Saturday, August 1, 2009

Indoor Plants

I had the very good fortune to hear Professor Margaret Burchett speak at a horticultural media function last night. She has spent a great deal of time at the University of Technology Sydney researching the ability of indoor plants to mop up VOCs (volatile organic compounds) from the air we breathe. Did you know that we spend 90% of our time indooors? (Well maybe avid gardeners are the exception to this rule but everyone else spends way more time indoors than many of us realise). And there is more pollution indoors because when the (already polluted) outdoor air enters a building, it mixes with pollution from indoor sources. Just about all the products in an average house or office give off VOCs - paint, particle board, carpets, plastics, synthetics etc which all contribute to 'sick building syndrome'. Prof Burchett and her fellow researchers have discovered that plants are capable of sucking out the bad stuff in the air making it better for us to breathe. And not just the plants but the microbes in the potting mix do this too - how cool is that! They tested 12 different plant species including spathiphyllums, dracaenas, sanseverias, philodendrons, palms, zamioculcas, scheffleras and epipremnum (it used to be known as pothos or devil's ivy) and found little difference between them! It seems it doesn't really matter what plant you use!
They also carried out an office study using 60 offices (half with plants and half without) and she writes in her handout "we found significant reductions in stress and overall depressive mood states with plant presence, including specific scores for tension, depression, anger, fatigue and confusion, plus increases in vigour, compared with participants without plants." This is fantastic news! Mind you us gardeners already knew that plants were doing a good job for us inside - perhaps we just didn't realise how good a job they do!

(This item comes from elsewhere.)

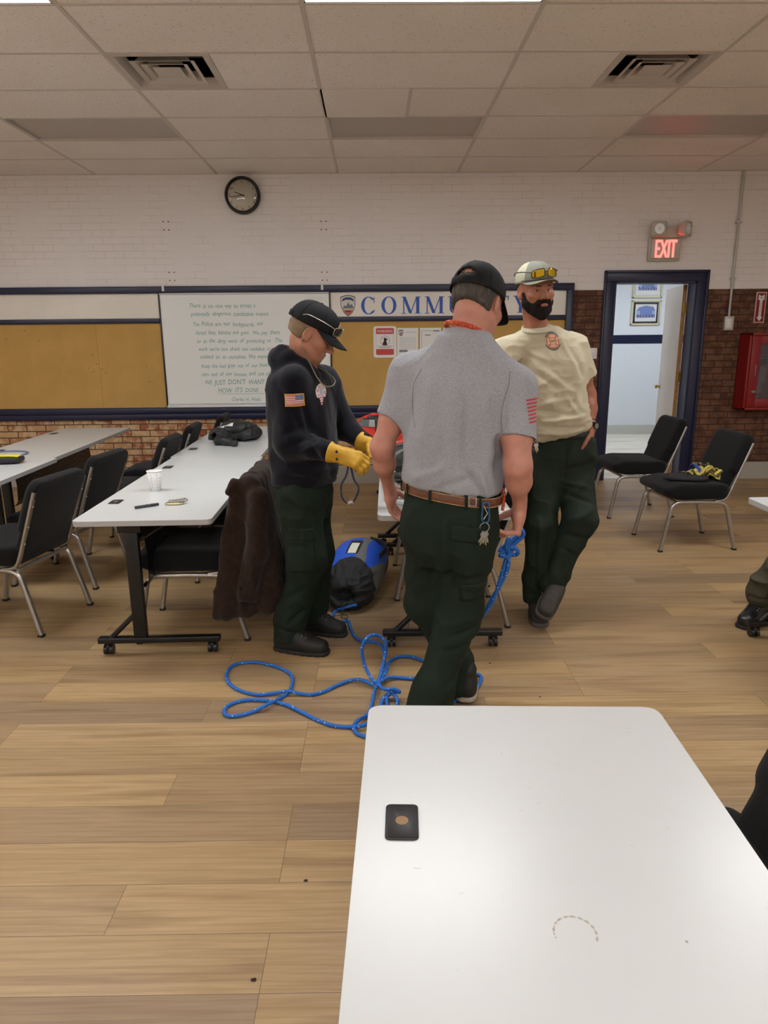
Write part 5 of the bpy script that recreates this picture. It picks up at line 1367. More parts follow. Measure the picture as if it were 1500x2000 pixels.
    g = G().tube(catmull([H.p(.079, -.02, -.02), H.p(.07, .0, -.07), (-.285, 3.33, 1.44), (-.258, 3.305, 1.39), (-.225, 3.29, 1.355), (-.190, 3.305, 1.355), (-.180, 3.34, 1.38), (-.225, 3.40, 1.415), (-.28, 3.47, 1.44)], 6), .0028, n=7); obj('glasses_retainer_cord', g, CRD, body, world=True)
    g = G().tube(catmull([(-.205, 3.30, 1.36), (-.222, 3.285, 1.30), (-.225, 3.28, 1.22)], 5), .003, n=7); obj('drawcord', g, M_BLACK, hd, world=True)
    T = [loft((-.352, 3.44, 0), UP, R1, [(.68, .0, .0, .155, .10), (.78, 0, .0, .165, .128), (.88, 0, 0, .16, .13), (.92, 0, 0, .155, .125)], .04),
         cone(hR-V3(0, 0, .05), kR, .108, .088, .03), cone(kR, aR+V3(.01, 0, .05), .086, .074, .06), cone(aR+V3(.0, 0, .10), aR+V3(-.012, 0, -.02), .078, .076, .03),
         cone(hL-V3(0, 0, .05), kL, .104, .086, .03), cone(kL, aL+V3(.01, 0, .05), .084, .072, .06), cone(aL+V3(0, 0, .10), aL+V3(-.01, 0, -.02), .076, .074, .03),
         plane((0, 0, .062), (0, 0, -1), k=.004), plane((0, 0, .91), (0, 0, 1), k=.004)]
    sg = [((-.44, 3.26, .58), (-.30, 3.25, .60), .014, -.005), ((-.45, 3.3, .17), (-.36, 3.3, .24), .014, -.010), ((-.5, 3.31, .14), (-.40, 3.3, .11), .014, -.009), ((-.46, 3.28, .30), (-.36, 3.27, .36), .016, -.007), ((-.44, 3.25, .74), (-.42, 3.26, .5), .014, .004), ((-.36, 3.25, .70), (-.38, 3.26, .60), .01, -.006), ((-.3, 3.25, .8), (-.26, 3.27, .55), .016, -.007), ((-.42, 3.26, .84), (-.3, 3.25, .78), .02, .006)]
    tr = smooth_obj('trousers', T, GREENP, body, .0055, rel=1, seg=sg, noi=[((10, 10, 9), .006, 21, 1), ((26, 26, 20), .002, 2)])
    def fl2(nm, a, b, c, nx=10, ny=8):
        o = decal(nm, tr, a, np.array(b)-np.array(a), np.array(c)-np.array(a), (0, 1, 0), nx, ny, lambda s, t: 0, [GREENP], tr, .004)
        if o: md = o.modifiers.new('s', 'SOLIDIFY'); md.thickness = .005; md.offset = 0
    fl2('cargo_pocket', (-.415, 3.1, .62), (-.30, 3.1, .62), (-.41, 3.1, .46), 10, 12); fl2('cargo_pocket_flap', (-.42, 3.09, .68), (-.295, 3.09, .68), (-.42, 3.09, .615), 10, 6)
    boot('boot', (-.532, 3.385, 0), (-.245, 3.30, 0), body, BOOTM, SOLEM, high=.14)
    boot('boot', (-.43, 3.625, 0), (-.162, 3.53, 0), body, BOOTM, SOLEM, high=.14)
    hr = hair_obj(H, body, mat('sandy_hair', C(134, 112, 84), .8, var=.25, vscale=90, bump=.6, bscale=240), [
        plane(H.p(0, 0, -.05), -H.U-H.F*.2, k=.008), plane(H.p(0, .02, 0), H.F, k=.006), plane(H.p(0, -.012, -.01), H.F*.9-H.U*.55, k=.008),
        H.e(.088, -.002, -.008, .03, .026, .038, .005, 's'), H.e(-.088, -.002, -.008, .03, .026, .038, .005, 's')], off=.001, amp=.0012, noisef=(300, 120, 60))
    st = [H.e(0, .034, -.070, .0545, .0565, .044, .02), H.e(0, .069, -.097, .0268, .0208, .0195, .02), plane(H.p(0, .03, -.050), H.U, k=.006), plane(H.p(0, .0, 0), -H.F, k=.01)]
    cp = cap(H, body, CAPB, droop=.030, brimlen=.078, z0=.030, hgt=.106)
    def caplogo(s, t):
        r = math.hypot((s*2-1), (t*2-1)); return None if r > 1 else (0 if r > .8 or r < .3 else (1 if r > .55 else 2))
    decal('cap_badge', cp, H.p(-.022, .3, .052), H.p(.022, .3, .052)-H.p(-.022, .3, .052), H.p(-.022, .3, .092)-H.p(-.022, .3, .052), -H.F, 16, 16, caplogo, [MK_WH, MK_NV, MK_PK], cp, .004)
    # gloves: slightly larger hand shapes with cuffs
    GL = mat('yellow_leather', C(206, 160, 40), .6, bump=.2, bscale=150, var=.12, vscale=20)
    for wr, d, n, sd in ((wrR, unit((.93, -.20, -.25)), unit((.0, .75, -.65)), 1), (wrL, unit((.8, -.5, -.3)), unit((-.2, -.6, -.75)), -1)):
        gp = hand_prims(wr, d, n, sd, (.7, .8, .5), sc=1.12, thumb=(.55, .7)); 
        for q in gp: q.k = .012
        gp += [cut(cone(wr-d*.055, wr+d*.02, .053, .036, .012), wr-d*.045, -d)]
        gv = smooth_obj('glove', gp, GL, body, .004, rel=2, noi=[((40, 40, 40), .0012, 3)])
        if sd == 1:
            lg = G()
            for (a, b) in ((-.004, .018), (-.004, -.016)):
                c = wr+d*a+np.array([0, 0, 1])*b+np.array([0, -.046, 0]); t_ = .007
                lg.add([c+V3(-t_, -.001, 0), c+V3(0, -.001, -t_*1.2), c+V3(t_, -.001, 0), c+V3(0, -.001, t_*1.2)], [(0, 1, 2, 3)], 0, False)
            obj('diamond_mark', lg, M_BLACK, gv, world=True)
    # sunglasses resting on the cap brim
    sgl = empty('sunglasses', tuple(H.p(0, .10, .05)), 0, 'dark sunglasses with silver arms, resting on the black cap of the hooded man', 'sunglasses')
    sunglasses(H, sgl, mat('dark_lens', C(20, 30, 34), .05, .0, spec=1), mat('silver_frame', C(170, 168, 160), .25, .7), .060)
    return body, H, wrR, wrL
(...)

So how many plants do you need to accomplish this miracle? Studies have revealed that one large or two small plants per 30 sq m is sufficient. A large plant is a plant in a 300mm pot and a small plant is in a 200mm pot. I used to have quite a lot of indoor plants until the first child started to crawl and I had to put them out of reach and that was the beginning of the end. I'm thinking seriously of getting some more plants especially for my study which is full of materials that give off VOCs. After only a couple of hours in here I usually develop a slight headache (which yes I know maybe due to looking at the screen) but its worth a try. There is heaps more information at the website of Ambius who do a great line of indoor plants in groovy pots. Including a clip of Prof Burchett talking about this subject that is obviously very dear to her heart. Food for thought.